Writing it down like this creates a commitment from yourself to actually do something about it, and will start to give you clues as to where the problems lie. Even if it doesn’t, it’s okay, because we’re going to figure out what is actually holding you back.

STEP ONE: RANK MOTIVATION FACTORS 1 THROUGH 3

Write down those three factors (desire, courage and resources) and rank each of them out of 10. You do this by asking yourself some key questions, like:

  • “How important is it for me to complete this goal?” (desire)
  • “How confident am I in my ability to complete this goal?” (courage)
  • “What do I have to help me achieve this goal?” (resources)

Include a quick little description as to why you’ve scored it that way. So let’s say you’ve got that pesky gym goal that you keep procrastinating on. Maybe your scores look something like this:

Desire – 6/10 – while it’s vital that I take care of my physical health in order to run my business, sometimes I can’t be bothered because I’m too tired from work, and the pizza and beer during football season is so appealing

Courage – 9/10 – the gym is right near my house and I know the program really well so no issues with confidence there

Resources – 10/10 – got a program, the gym is easy to get to, and I know how to do the exercises

Right away we can see the problem area: desire. You want to achieve the goal but you’re inconsistent with in-the-moment enthusiasm.

STEP TWO: PLAN HOW TO ATTACK THE PROBLEM AREA

Once you’ve identified the main problem area, you can for now basically forget about having to take action in the other areas. Don’t try to fix what isn’t broken!  Sometimes you may identify issues in two or even all three areas. For now, just choose the lowest-scoring factor.

Now it’s time to get crafty. You’re going to figure out how to increase the score in the problem area. The key here is to take small steps. Don’t try to tackle it all at once and get overwhelmed. Rather than trying to raise a 6 all the way to a 10, focus on how to raise the 6 to a 7. This will make the action seem almost too easy, rather than intimidating.

Ask yourself this question:

“What can I do to raise the score from X to Y?” (e.g. “What can I do to raise my desire score from 6 to 7?”)

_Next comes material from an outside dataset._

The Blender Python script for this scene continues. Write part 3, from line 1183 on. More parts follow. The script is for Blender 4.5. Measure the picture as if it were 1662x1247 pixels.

Brainstorm as many ideas as you can think of to raise the score in that problem area by just 1 or 2 points. Using the gym example, it might look like this:

  • Listen to your favorite workout playlist on the drive after work to pump yourself up
  • Change the time I go to the gym to morning before work because I start my day happier
  • Tell my coach I plan to come to certain workout times during the week to hold me accountable to them

You get the picture. Right?

STEP THREE: TIME TO PUT IT TO THE TEST

For the next week or two focus on implementing the strategies you’ve decided on to address the problematic area. Set a date to come back to the goal and score the factors again. I recommend 2-4 week intervals here. Don’t wait too long! If you come back to the exercise and the scores have increased, then Voila! You have figured out the solution to your motivation barrier.

Came back to it and the score is unchanged, or even lower? Don’t get discouraged. It looks like your strategy is not working and it’s time to change it up a bit. If you can keep trying you will have a breakthrough, probably a lot sooner than you think. Perseverance is the true key to success!

TROUBLE-SHOOTING

It’s super important that you are honest with yourself when you are scoring these areas. No one but yourself will see this exercise (unless you’re brave and smart enough to share it with a partner or someone to hold yourself to account), so you’re free to be totally vulnerable. If you’re not, this exercise will not work.

Be prepared for your strategies to only make a small impact at first. When you’re suffering from motivation issues your creativity and energy will probably also have barriers. Keep pushing yourself for other ideas, or even better, do a bit of research into how others overcame similar issues. This is where having a coach or mentor helps a lot. (Someone you can trust and confide in.)

Remind yourself that when you wrote/planned the goal you were sure of it. Something has changed since then and it’s probably just your motivation – some part of you is still very enthusiastic about the goal. Stay laser-focused on the end goal!